My calloused palms and panda tan are but the smallest gifts. Have you gone to bed after just being knocked empty of your senses and energy, to feel like you’ve just had the best sleep ever? Or had a hot shower after a damning rainy day? Ephermal sensations sometimes make such lasting impressions – people just keep seeking it. A bunch of 40 year-old men was sitting beside me at Starbucks just now, all raving about the marathons they had just completed in Florida. Wrinkled and gnarled skins, and hair white as sheet, what drives these men to conquer the seemingly impossible?

Maybe just something as simple as a sip of water at the end.

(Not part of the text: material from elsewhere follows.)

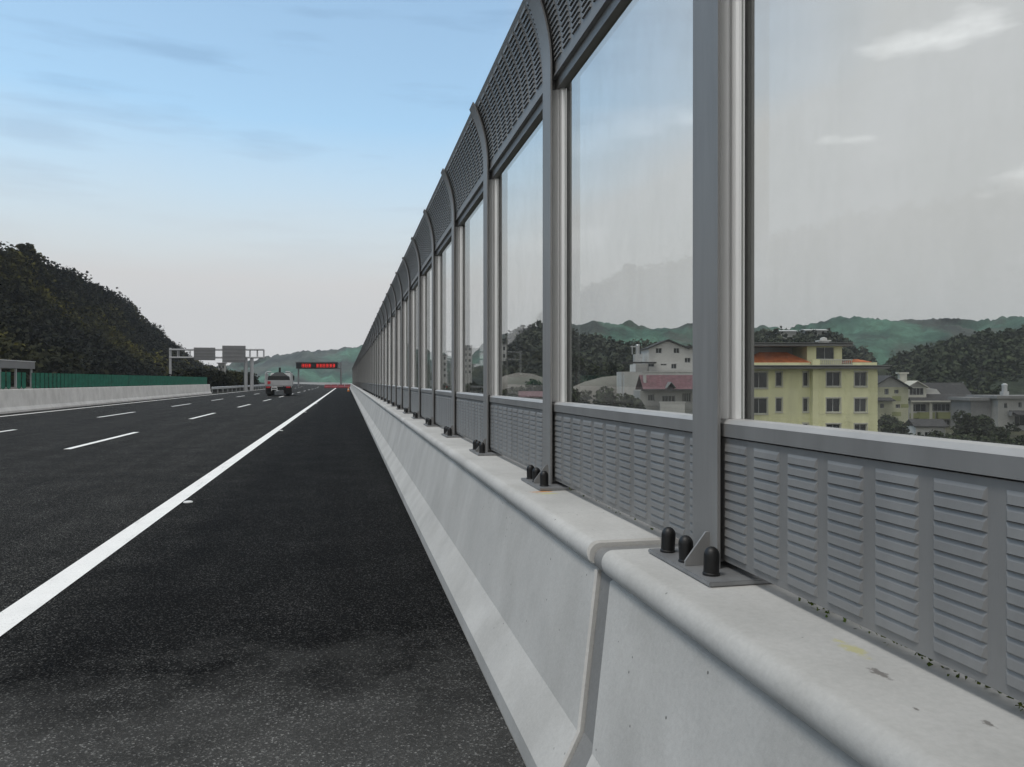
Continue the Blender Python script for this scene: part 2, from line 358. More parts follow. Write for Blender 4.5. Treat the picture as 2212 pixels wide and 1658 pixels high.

Thursday, January 01, 2009

This must be the last day of the year because suddenly, it's all bright and sunny and I'm feeling hungry to start afresh. Boom.

I'm reading this book, THE AMATUERS, and it has been my main motivation to head to the gym once or twice a day to row on the erg machine. Rowing alone without your team-mates is probably the WORST, especially for extended periods of time. I cannot imagine the boredom, the unshared pain, the silent suffering that scullers (single rowers) go through in their tough winter trainings.

The book goes, at the height of its brilliant writing, "No one knows the internal world of a rower. He spends the most time training, 10-12 times a week, twice a day, but spends the least time on the water compared to other sportsmen. Rowing is nowhere close to being media's darling, because camera angles are hard to manipulate, it is not commercial and people are more interested in outward expressions of athleticism than a crushing manoeuvre of pain on the inside. In the world of rowing, pain is a requisite, and rowers negotiate it everyday in the most inexplicable ways."

Well, I paraphrased that. Absolutely hits the core of what rowing is all about. "You've got to be a lil nutty" to be doing this. It's kind of "demonic". In a perverse kind of way, the unattainable is more alluring than the easy catch. And rowing challenges me in that aspect, to climb higher and reach further in human limits. Florida is coming and I've worked MY BUTT off, and I just hope something good comes out of it. It's on.